Wer ist für die Abschaffung?
Der Bundesrat spricht sich für die Streichung aus. Im Parlament reicht die Unterstützung von SVP über FDP und Mitte bis hin zur GLP. Auch die grossen Wirtschaftsverbände sind für die Abschaffung. Und sie lassen sich das so richtig was kosten – denn nochmal verlieren, das wollen sie nicht.
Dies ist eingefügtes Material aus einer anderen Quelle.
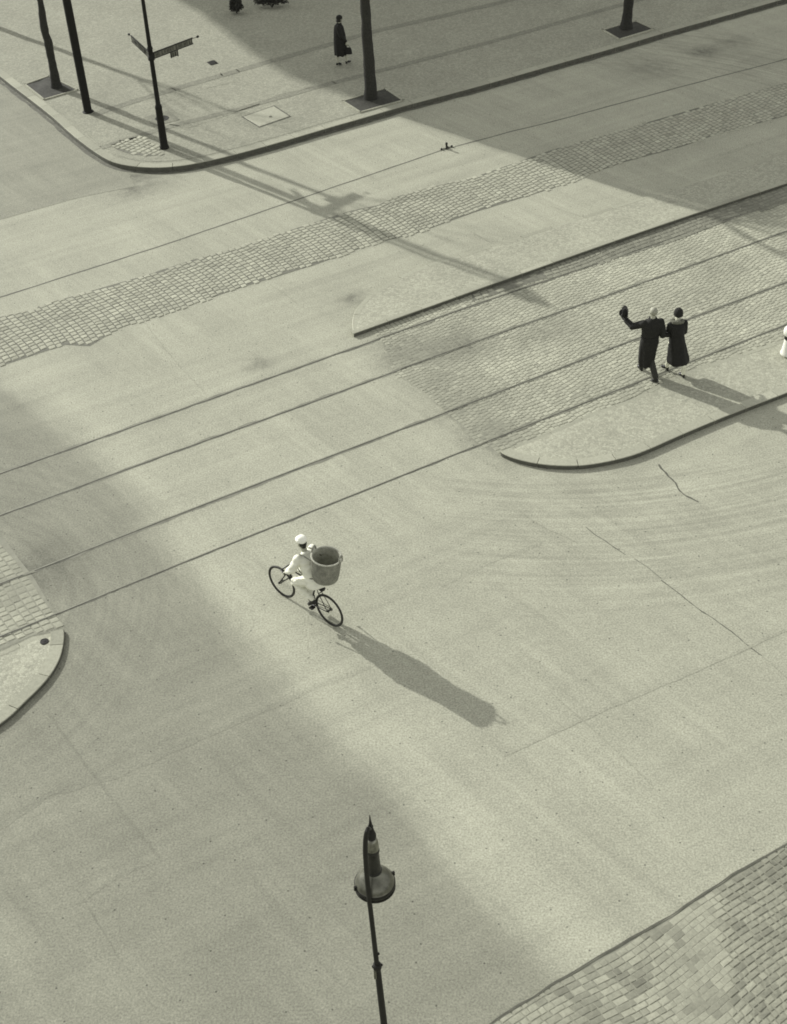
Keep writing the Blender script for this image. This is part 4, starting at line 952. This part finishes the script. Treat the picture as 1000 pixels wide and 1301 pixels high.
for ph in (0, math.pi): rim.append(tube([(math.cos(a)*(.266+.008*math.cos(a*22+ph)), math.sin(a)*(.266+.008*math.cos(a*22+ph)), .505+.007*math.sin(a*22+ph)) for a in np.linspace(0, 2*math.pi, 177)[:-1]], .010, 6, closed=True))
solid('rim', merge(*rim), plain('pale_willow', .42, .15, 40, warm=.8), eK)
for ha in (R(12), R(200)):
    c0 = Vector((math.cos(ha)*.268, math.sin(ha)*.268, .49)); tg = Vector((-math.sin(ha), math.cos(ha), 0))
    solid('handle', tube([c0+tg*(-math.cos(a)*.065)+Vector((0, 0, math.sin(a)*.115)) for a in np.linspace(-.35, math.pi+.35, 18)], .017, 8), M['wicker'], eK)

# ---------------------------------------------------------------- buildings beyond the frame that throw the large shadow
sh = Vector((-sdir.x, -sdir.y, 0)).normalized(); K = 1/math.tan(R(SUN_EL))
cor = Vector((-5, 51, 0)) - sh*30.0
U = Vector((math.cos(TH), math.sin(TH), 0)); Wd = Vector((-U.y, U.x, 0))
HB = 24.3
e = empty('corner_house', (cor.x, cor.y, 0)); setp(e, 'tall corner house beyond the pavement that shades the upper right street', 'building')
q = [Vector((0, 0, 0)), U*75, U*75+Wd*14, Wd*14]
V = [(a.x, a.y, z) for z in (0, HB) for a in q]
solid('wall', (V, [(3, 2, 1, 0), (4, 5, 6, 7), (0, 1, 5, 4), (1, 2, 6, 5), (2, 3, 7, 6), (3, 0, 4, 7)]), M['wall'], e, False)
rf = [(a+Vector((0, 0, HB+.003))) for a in q]; ri = [(q[0]+U*3+Wd*4), (q[1]-U*3+Wd*4), (q[2]-U*3-Wd*4), (q[3]+U*3-Wd*4)]
solid('roof', ([*rf, *[v+Vector((0, 0, HB+1.2)) for v in ri]], [(0, 1, 5, 4), (1, 2, 6, 5), (2, 3, 7, 6), (3, 0, 4, 7), (4, 5, 6, 7), (3, 2, 1, 0)]), M['roof'], e, False)
# unseen bay added to shape the shadow's bent edge: silhouette widens from a1 to a2 across the sun's direction
lat = Vector((sh.y, -sh.x, 0)).normalized()
if lat.x > 0: lat = -lat                    # towards lower left in the photo
P1 = Vector((-5, 51, 0)); z1 = 30/K
def lat_of(pt): return (pt-P1).dot(lat), ((pt-P1).dot(sh)+30)/K
outl = [lat_of(G(*px)) for px in ((262, 14), (285, 22), (320, 42), (352, 66), (400, 103), (440, 127), (468, 137), (500, 144), (560, 165), (640, 192), (700, 209), (760, 229), (826, 247), (860, 258), (888, 269))]
front = [(-6, outl[0][1])] + outl + [(outl[-1][0]-.4, HB-.25), (-6, HB-.25)]
th_ = 2.5; V = []
for k in (0, 1):
    for a, z in front: c = lat*a + sh*(-.6 - k*th_*0) ; V.append(tuple(lat*a+sh*(.25-k*th_)+Vector((0, 0, z))))
n = len(front); Fc = [tuple(range(n)), tuple(range(2*n-1, n-1, -1))]+[(i, (i+1) % n, n+(i+1) % n, n+i) for i in range(n)]
solid('shadow_bay', (V, Fc), M['wall'], e, False)
for fl in range(5):
    for i in range(9):
        c = U*(2.5+i*3.4)+Vector((0, 0, 2.3+fl*4.2))-Wd*.03
        wdw = solid('window', boxm(c, (1.25, .10, 2.1), Matrix.Rotation(TH, 3, 'Z')), M['concrete'], e, False)
        solid('pane', boxm(c-Wd*.04, (1.05, .06, 1.9), Matrix.Rotation(TH, 3, 'Z')), M['pane'], wdw, False)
Und warum stimmen wir darüber ab?
SP, Grüne und Gewerkschaften haben das Referendum gegen die Abschaffung ergriffen.
Warum?
Aus zwei Gründen: Erstens sagen sie, dass dem Staat so Einnahmen entgingen. Und das stimmt auch. Die Streitfrage ist allerdings, wie viel das sein wird. Bleiben die Zinsen so niedrig wie heute, schätzt das Finanzdepartement die Einnahmeausfälle langfristig auf zwischen 215 und 275 Millionen Franken jährlich. Die Gegner führen ins Feld, dass stark steigende Zinsen die Ausfälle bis auf 800 Millionen Franken ansteigen lassen könnten. Bei der Umsatzabgabe schätzt der Bund die Mindereinnahmen auf etwa 25 Millionen Franken pro Jahr. Profitieren würden einmal mehr nur Grosskonzerne – denn KMU nehmen, wenn sie Geld brauchen, meistens einen Kredit auf. Zweites befürchten die Gegner, dass mit der Abschaffung der Verrechnungssteuer der Steuerhinterziehung Tür und Tor geöffnet wird. In der Tat fällt der Anreiz, Kapitalgewinne anzugeben, mit der Abschaffung weg. Das gibt sogar der Bund zu. Gemäss dem Wirtschaftsdachverband Economiesuisse sind aber, weil es nur um inländische Obligationen geht, nur wenige Anleger betroffen.